O livro também dissipa o mito da aceitação colonial porto-riquenha, mostrando a história da resistência na ilha desde o dia em que o navio de Cristóvão Colombo atracou pela primeira vez em 1493. Embora há com frequência desacordos sobre o status político de Porto Rico, sempre houve porto-riquenhos que resistiram às autoridades coloniais de sua época, fossem eles da Espanha ou dos Estados Unidos.

Meléndez-Badillo destaca as formas de resistência que se perderam na narrativa tradicional da história porto-riquenha, desde as primeiras rebeliões de povos indígenas e escravizados até a esquecida resistência contra a ocupação dos EUA e as organizações de guerrilha urbana das décadas de 1960 e 1970, como os Comandos Armados de Liberación e as Fuerzas Armadas de Liberación Nacional. Por meio de sua narrativa poderosa, Meléndez-Badillo nos lembra que a história porto-riquenha é uma história de resistência.

Puerto Rico: A National History é uma leitura obrigatória para qualquer um que queira aprender mais sobre o arquipélago e será um texto-chave no campo da história latino-americana nos próximos anos. O livro também deve ser útil para a esquerda porque fornece um vislumbre histórico de uma das cinco possessões coloniais de Washington. Ele pode nos dar uma visão sobre como traduzir as histórias e as lutas da classe trabalhadora plurinacional em ações concretas contra a opressão hoje.
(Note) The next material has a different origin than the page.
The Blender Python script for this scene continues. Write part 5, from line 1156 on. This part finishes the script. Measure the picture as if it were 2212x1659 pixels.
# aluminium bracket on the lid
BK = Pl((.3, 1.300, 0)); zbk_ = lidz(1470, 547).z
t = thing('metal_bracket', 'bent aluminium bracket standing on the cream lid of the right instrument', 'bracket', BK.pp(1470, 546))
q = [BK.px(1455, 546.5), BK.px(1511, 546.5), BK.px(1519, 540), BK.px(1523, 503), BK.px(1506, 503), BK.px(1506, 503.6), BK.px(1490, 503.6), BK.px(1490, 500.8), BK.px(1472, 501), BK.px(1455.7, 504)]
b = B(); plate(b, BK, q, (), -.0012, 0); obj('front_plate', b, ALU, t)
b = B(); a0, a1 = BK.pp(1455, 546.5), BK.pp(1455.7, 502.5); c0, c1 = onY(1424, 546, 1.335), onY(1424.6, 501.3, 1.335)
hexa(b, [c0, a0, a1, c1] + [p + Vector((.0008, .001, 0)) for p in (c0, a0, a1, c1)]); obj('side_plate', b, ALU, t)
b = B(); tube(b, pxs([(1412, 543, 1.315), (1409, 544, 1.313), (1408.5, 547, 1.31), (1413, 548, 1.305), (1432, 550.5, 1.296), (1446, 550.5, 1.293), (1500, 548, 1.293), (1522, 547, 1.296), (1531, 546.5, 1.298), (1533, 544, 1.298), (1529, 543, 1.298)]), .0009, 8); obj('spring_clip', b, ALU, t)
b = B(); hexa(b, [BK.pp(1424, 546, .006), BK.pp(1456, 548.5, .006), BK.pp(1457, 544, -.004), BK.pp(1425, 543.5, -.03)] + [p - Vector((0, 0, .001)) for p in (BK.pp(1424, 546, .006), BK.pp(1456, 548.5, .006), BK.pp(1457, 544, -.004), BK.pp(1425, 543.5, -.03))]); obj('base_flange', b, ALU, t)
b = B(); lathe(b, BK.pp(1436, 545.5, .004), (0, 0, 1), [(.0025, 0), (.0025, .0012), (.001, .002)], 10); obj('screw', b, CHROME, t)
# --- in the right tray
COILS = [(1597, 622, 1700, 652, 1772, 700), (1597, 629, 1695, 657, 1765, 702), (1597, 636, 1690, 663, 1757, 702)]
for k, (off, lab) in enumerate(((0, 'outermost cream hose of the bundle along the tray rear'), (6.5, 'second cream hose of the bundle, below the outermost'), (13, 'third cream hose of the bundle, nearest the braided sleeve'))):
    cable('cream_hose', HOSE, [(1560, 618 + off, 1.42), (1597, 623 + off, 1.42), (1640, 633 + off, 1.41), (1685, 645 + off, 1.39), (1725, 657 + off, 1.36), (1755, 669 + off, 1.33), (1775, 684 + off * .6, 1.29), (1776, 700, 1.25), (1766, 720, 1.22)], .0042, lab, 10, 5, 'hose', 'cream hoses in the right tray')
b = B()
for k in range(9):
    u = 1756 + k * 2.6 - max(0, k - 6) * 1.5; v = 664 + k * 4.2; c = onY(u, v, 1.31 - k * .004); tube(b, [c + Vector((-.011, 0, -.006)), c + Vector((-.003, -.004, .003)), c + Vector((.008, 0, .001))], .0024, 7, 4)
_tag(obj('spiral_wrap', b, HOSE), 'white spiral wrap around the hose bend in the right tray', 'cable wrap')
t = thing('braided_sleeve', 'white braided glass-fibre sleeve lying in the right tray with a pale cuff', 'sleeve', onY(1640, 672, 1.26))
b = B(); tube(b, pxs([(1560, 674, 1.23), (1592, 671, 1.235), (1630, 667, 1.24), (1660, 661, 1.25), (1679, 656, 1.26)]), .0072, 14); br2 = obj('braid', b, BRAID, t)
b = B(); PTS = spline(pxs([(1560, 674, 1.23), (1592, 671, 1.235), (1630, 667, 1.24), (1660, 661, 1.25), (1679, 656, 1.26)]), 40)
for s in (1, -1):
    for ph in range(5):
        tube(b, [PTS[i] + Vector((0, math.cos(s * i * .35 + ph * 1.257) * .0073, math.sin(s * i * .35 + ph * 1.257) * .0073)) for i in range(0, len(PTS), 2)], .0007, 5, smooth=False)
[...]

Mais importante, o livro fornece à diáspora porto-riquenha uma história acessível de Porto Rico, disponível aos leitores em inglês e espanhol. Ele dá a muitos daqueles que cresceram na diáspora, como eu, a oportunidade de se envolver com nossa história, organizar-se em nossas comunidades e construir nosso futuro como parte da nação porto-riquenha, mesmo que, nas palavras do poeta e revolucionário porto-riquenho Juan Antonio Corretjer, “tenhamos nascido na lua”.


Cruz Martínez é um escritor independente e foi bolsista Fulbright na Colômbia de 2021 a 2022. Seus escritos sobre política, direitos humanos e cultura na América Latina e na diáspora latino-americana apareceram em várias publicações nos EUA e internacionais.